Charitable Gift Annuity
The simplest gift arrangement, this is a contract between AFSA and the donor, providing for the payment of life income at a fixed rate. The donor receives an income tax deduction in the year of the gift, subject to the usual rules of deductibility.

The annuity has an attractive provision for the taxation of the income: a portion of each payment is treated by the IRS as the nontaxable return of the donor's principal; another portion is taxed as a capital gain to the donor if appreciated assets are contributed; and the balance is taxed as ordinary income.

The donor may contribute cash or securities to establish a gift annuity. The annuity may have no more than two income beneficiaries.

The minimum contribution for a gift annuity is $10,000.

Gifts of Retirement Assets
Careful planning for the disposition of retirement plan assets can help to avoid undesirable tax costs. In certain situations, gifts to AFSA of retirement account balances can improve the donor's overall tax consequences, increase the amounts passing to heirs and reduce income and estate taxes.

Life Insurance Gifts
The large cash value resulting from a relatively small premium makes a life insurance policy an attractive planned gift. A gift of life insurance may be made in one of three ways:
1. Donate a fully paid up policy, naming AFSA irrevocable owner and beneficiary. The donor is entitled to an income tax deduction for an amount equivalent to the cash value of the policy.
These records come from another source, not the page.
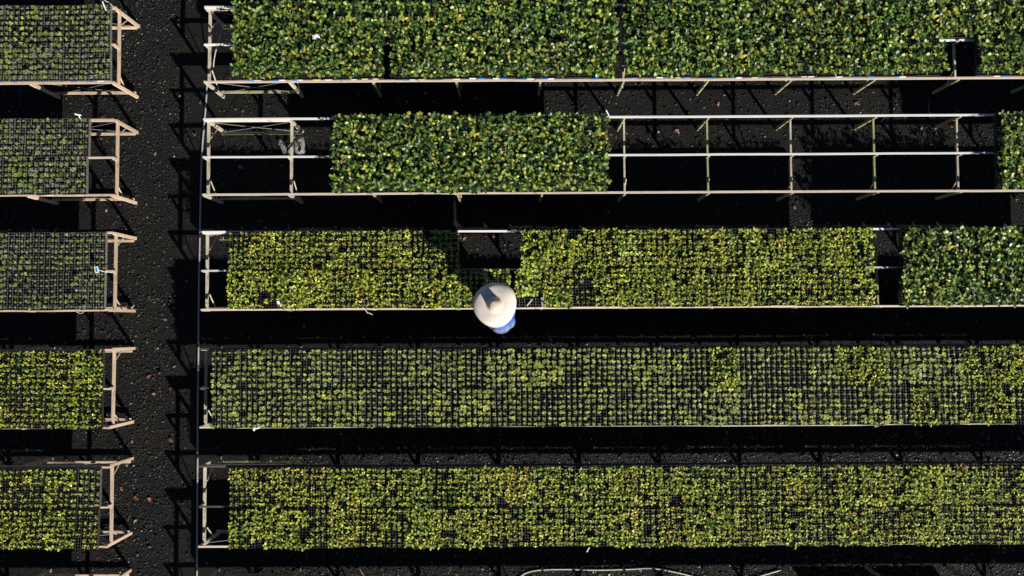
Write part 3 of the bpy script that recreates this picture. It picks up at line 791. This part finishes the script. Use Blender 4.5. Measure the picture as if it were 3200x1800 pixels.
def grey_cloth():
    """crumpled grey garment lying under the half-empty bench"""
    m, nt_, P, N, L = mat('grey_cotton')
    n = noise(N, L, 9, 5, .6); r = ramp(N, [(.3, (.13, .125, .115)), (.7, (.30, .285, .26))]); L.new(n.outputs[0], r.inputs[0])
    L.new(r.outputs[0], P.inputs['Base Color']); P.inputs['Roughness'].default_value = .9
    root = link('cloth_bundle', None, None, at(915, 458, 0)); base = root.location
    tag(root, 'crumpled grey garment lying on the dark ground under the half-empty bench', 'garment')
    def lump(name, outline, h, mm, seed, z0=.012):
        rg = random.Random(seed); c = [at(a, b_, .02) - base for a, b_ in outline]
        cen = sum(c, Vector()) / len(c); rings = 6; vs = []; fs = []; k_ = len(c)
        for i in range(rings + 1):
            t = i / rings
            for j, p in enumerate(c):
                q = cen.lerp(p, 1 - t * .98); z = z0 + h * math.sin(min(1, t * 1.6) * math.pi / 2) * (1 + .35 * math.sin(j * 2.1 + i * 1.3 + seed)) * (1 if i else 0) + rg.uniform(0, .008)
                vs.append((q.x + rg.gauss(0, .003), q.y + rg.gauss(0, .003), max(.003, z)))
        for i in range(rings):
            for j in range(k_): fs.append((i * k_ + j, i * k_ + (j + 1) % k_, (i + 1) * k_ + (j + 1) % k_, (i + 1) * k_ + j))
        fs.append(tuple(rings * k_ + j for j in range(k_)))
        b = MB(); b.add(vs, fs); o = link(name, b.mesh(name, mm, True), root)
        s = o.modifiers.new('sub', 'SUBSURF'); s.levels = 1; s.render_levels = 2
    lump('garment_back', [(922, 424), (936, 421), (948, 425), (952, 440), (953, 460), (955, 478), (952, 488), (940, 490), (928, 486), (920, 482), (916, 462), (914, 440)], .07, m, 2)
    lump('sleeve', [(873, 430), (879, 433), (886, 446), (894, 458), (898, 470), (898, 484), (890, 488), (882, 480), (878, 462), (870, 452), (865, 449), (867, 436)], .05, m, 5)
    lump('garment_front', [(899, 462), (910, 458), (918, 466), (918, 480), (914, 492), (902, 490), (897, 478)], .05, plain('beige_cotton', (.30, .25, .19), .9), 8)
    b = MB(); b.tube(smoothpath([at(932, 446, .11) - base, at(937, 456, .115) - base, at(940, 466, .11) - base, at(935, 475, .10) - base]), .010, 7); link('strap', b.mesh('strap', M_black, True), root)
    b = MB(); b.tube(smoothpath([at(897, 446, .05) - base, at(904, 441, .07) - base, at(908, 447, .08) - base, at(902, 455, .08) - base, at(899, 460, .07) - base]), .014, 8); link('strap', b.mesh('strap', M_black, True), root)
grey_cloth()

# fallen leaves
FL = [(466, 1178, 'russet', 'nearest the end of the fourth left bench'), (482, 1231, 'russet', 'below the larger russet one beside the fourth left bench'), (533, 1216, 'brown', 'in the path level with the fourth left bench\'s middle rail'), (415, 1380, 'pinkish', 'in the alley above the bottom left bench'), (534, 1374, 'brown', 'by the pipe above the bottom right bench'), (640, 1079, 'orange', 'at the corner of the fourth right bench'),
      (466, 1559, 'orange', 'on the path beside the bottom left bench'), (425, 1630, 'cream', 'near the leg of the bottom left bench'), (424, 1555, 'brown', 'close to the middle of the bottom left bench end'), (380, 1530, 'russet', 'beneath the end of the bottom left bench'), (2243, 328, 'pinkish', 'in the lit alley below the top right bench'), (2675, 325, 'pinkish', 'at the right end of the lit alley'), (2880, 402, 'cream', 'inside the bare frame near its right end'), (2973, 394, 'russet', 'inside the last bare frame before the leafy end'), (2115, 410, 'pinkish', 'inside the bare frame right of the leafy block'), (2482, 650, 'pinkish', 'in the shady alley below the bare frames'),
      (1452, 747, 'orange', 'on the left in the gap above the worker'), (1542, 738, 'russet', 'under the back rail in the gap above the worker'), (904, 1080, 'orange', 'behind the fourth right bench left of the middle'), (760, 345, 'brown', 'in the alley above the half-empty bench'), (626, 322, 'brown', 'beside the top of the long pipe'), (515, 1000, 'cream', 'on the path left of the worker\'s bench')]
FC = {'russet': (.40, .13, .06), 'brown': (.16, .075, .03), 'pinkish': (.42, .23, .17), 'orange': (.50, .20, .08), 'cream': (.60, .48, .36)}
for i, (px, py, c, wh) in enumerate(FL):
    rg = random.Random(70 + i); F = Foliage(); sz = rg.uniform(.05, .08)
    F.leaf((-sz / 2, 0, 0), 0, .5, sz, sz * rg.uniform(.5, .75), rg.uniform(1.0, 1.6), rg.uniform(.2, .6), np.array(FC[c]), rg.gauss(0, .2))
    if rg.random() < .5: F.leaf((-.01, .01, .005), rg.uniform(1, 2.4), .4, sz * .6, sz * .35, 1.2, .5, np.array(FC[c]) * 1.2)
    o = link('fallen_leaf', F.mesh('fallen_leaf', M_dry), None, at(px, py, .012), (0, 0, rg.uniform(0, 6.28)))
    tag(o, f'{c} fallen leaf {wh}', 'leaf', 'dry leaves fallen on the ground')
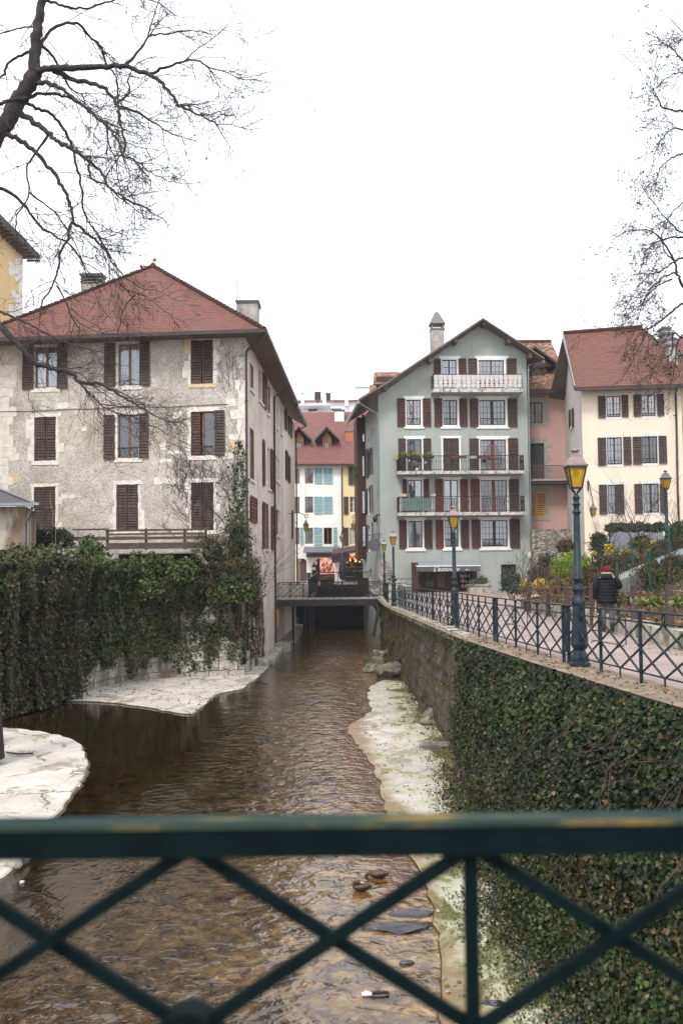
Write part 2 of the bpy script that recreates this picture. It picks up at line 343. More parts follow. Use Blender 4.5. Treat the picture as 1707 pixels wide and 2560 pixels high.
def courses(name, ax, c1_, c2_, mort, w_, h_, stain, moss=None):
    m, n, b, N, Lk = newmat(name); t = N.new('ShaderNodeTexCoord'); sp = N.new('ShaderNodeSeparateXYZ'); Lk.new(t.outputs['Object'], sp.inputs[0]); v = coords(N, Lk)
    cm = N.new('ShaderNodeCombineXYZ'); wn = noise(N, Lk, v, 1.3, 4); w2 = noise(N, Lk, v, 5, 5)
    Lk.new(mathn(N, Lk, 'ADD', sp.outputs[ax], mathn(N, Lk, 'MULTIPLY', w2, .22)), cm.inputs[0]); Lk.new(mathn(N, Lk, 'ADD', sp.outputs[2], mathn(N, Lk, 'MULTIPLY', mathn(N, Lk, 'ADD', wn, mathn(N, Lk, 'MULTIPLY', w2, .3)), .35)), cm.inputs[1])
    br = N.new('ShaderNodeTexBrick'); Lk.new(cm.outputs[0], br.inputs['Vector']); br.inputs['Color1'].default_value = rgba(c1_); br.inputs['Color2'].default_value = rgba(c2_); br.inputs['Mortar'].default_value = rgba(mort)
    br.inputs['Scale'].default_value = 1; br.inputs['Brick Width'].default_value = w_; br.inputs['Row Height'].default_value = h_; br.inputs['Mortar Size'].default_value = .018; br.inputs['Mortar Smooth'].default_value = .6
    f = noise(N, Lk, v, 6, 8); col = mixc(N, Lk, 1.0, br.outputs['Color'], ramp(N, Lk, f, [(.28, (.45, .45, .45)), (.72, (1.3, 1.28, 1.25))]), 'MULTIPLY')
    col = mixc(N, Lk, maprange(N, Lk, noise(N, Lk, coords(N, Lk, (1, 1, .22)), 1.3, 7), .44, .64), col, stain)
    if moss: col = mixc(N, Lk, maprange(N, Lk, noise(N, Lk, v, 1.5, 8), .53, .66), col, moss); col = mixc(N, Lk, maprange(N, Lk, noise(N, Lk, coords(N, Lk, (1, 1, .3)), 2.5, 8), .55, .7), col, (.12, .085, .05))
    Lk.new(col, b.inputs['Base Color']); b.inputs['Roughness'].default_value = .9; b.inputs['Specular IOR Level'].default_value = .15
    bump(N, Lk, b, mathn(N, Lk, 'ADD', mathn(N, Lk, 'MULTIPLY', br.outputs['Fac'], -1), mathn(N, Lk, 'MULTIPLY', f, 1.3)), 1.0, .06); return m
M['stone'] = courses('quay_stone_courses', 1, (.14, .12, .1), (.085, .074, .06), (.03, .026, .02), .62, .36, (.055, .045, .034), (.07, .075, .025))
M['oldstone'] = courses('old_pale_stone_courses', 0, (.5, .47, .43), (.34, .32, .29), (.12, .1, .085), .8, .42, (.14, .115, .095))
M['rubble'] = blockstone('rubble_wall', [(.6, .53, .45), (.38, .34, .3), (.55, .5, .44), (.14, .12, .1)], 3.2, (1, 1, 2.2), (.16, .14, .12), None, (.2, .18, .16), .12)
M['rock'] = nm('river_rock', (.22, .2, .17), (.09, .08, .065), 4, .85, .7, 12, c3_=(.1, .11, .04), s3=2)
M['soil'] = nm('leafy_soil', (.11, .07, .045), (.05, .034, .024), 5, .95, .7, 12, c3_=(.07, .075, .03), s3=1.3)
M['sand'] = nm('sandy_edge', (.26, .2, .145), (.15, .115, .08), 3, .95, .5, 20)
M['black'] = nm('black_panel', (.02, .02, .022), (.03, .03, .032), 4, .6)
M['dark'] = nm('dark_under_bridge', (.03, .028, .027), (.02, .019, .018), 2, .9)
M['awning'] = nm('grey_awning_cloth', (.27, .28, .31), (.22, .225, .25), 4, .9)
M['awningdark'] = nm('charcoal_awning_cloth', (.1, .105, .12), (.08, .082, .095), 4, .9)
M['purple'] = nm('purple_parasol_cloth', (.14, .12, .18), (.09, .08, .125), 6, .9)
M['plum'] = nm('plum_paint', (.1, .055, .075), (.08, .045, .06), 6, .7)
M['plumcloth'] = nm('plum_awning_cloth', (.06, .032, .042), (.045, .026, .034), 6, .85)
M['lamp_yellow'] = None
M['bark'] = nm('dark_bark', (.02, .016, .017), (.045, .036, .034), 7, .95, .6, 14)
M['twig'] = nm('twig_bark', (.045, .034, .036), (.075, .058, .056), 7, .95)
M['paletwig'] = nm('pale_twig', (.32, .23, .17), (.22, .15, .11), 7, .9)
M['redstem'] = nm('reddish_stem', (.14, .07, .055), (.09, .05, .04), 7, .9)
M['leaf'] = attrmat('glossy_leaf', .48, .2); M['dryleaf'] = attrmat('dry_leaf', .85, .1); M['bookmix'] = attrmat('coloured_goods', .6, .3)
M['greenfence'] = nm('green_fence_paint', (.008, .075, .05), (.006, .06, .04), 8, .4)
M['postwood'] = nm('square_post_wood', (.08, .056, .05), (.055, .04, .036), 5, .8, .3, 30, (1, 1, .2))
M['wire'] = nm('galvanised_wire', (.4, .4, .4), (.3, .3, .3), 8, .35, metal=.7)
M['ramp'] = plaster('ramp_concrete', (.26, .27, .26), (.13, .14, .13), .5)
M['skin'] = nm('skin', (.5, .3, .22), (.45, .27, .2), 10, .6)
M['jacket'] = nm('black_quilted_nylon', (.006, .006, .009), (.01, .01, .014), 10, .6, .2, 40, spec=.15)
M['hat'] = nm('red_knit', (.16, .008, .02), (.11, .006, .014), 40, .95, .8, 80)
M['fur'] = nm('beige_fur_trim', (.45, .36, .3), (.3, .23, .19), 40, .95, .6, 60)
M['trouser'] = nm('grey_trouser_cloth', (.1, .095, .11), (.07, .068, .08), 12, .9)
M['boot'] = nm('brown_boot_leather', (.05, .03, .022), (.035, .022, .018), 12, .6)
M['cane'] = nm('pale_wood_cane', (.55, .38, .2), (.45, .3, .15), 12, .6)
M['terracotta'] = nm('terracotta', (.45, .16, .08), (.36, .13, .07), 8, .8)
def lampglass():
    m, n, b, N, Lk = newmat('amber_lamp_glass'); f = noise(N, Lk, coords(N, Lk), 7, 5)
    Lk.new(ramp(N, Lk, f, [(.3, (.62, .4, .02)), (.7, (.48, .27, .01))]), b.inputs['Base Color'])
    b.inputs['Roughness'].default_value = .25; b.inputs['Transmission Weight'].default_value = .6; b.inputs['Coat Weight'].default_value = .3
    return m
M['lamp_yellow'] = lampglass()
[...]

2. Donate a policy on which premiums are still owing, naming AFSA irrevocable owner and beneficiary. The donor is entitled to an income tax deduction for an amount equivalent to the cash value of the policy and for any additional gifts to fund premium payments.

3. Purchase a new policy, naming AFSA irrevocable owner and beneficiary. The donor is entitled to an income tax deduction for gifts made to AFSA that are designated for premium payments.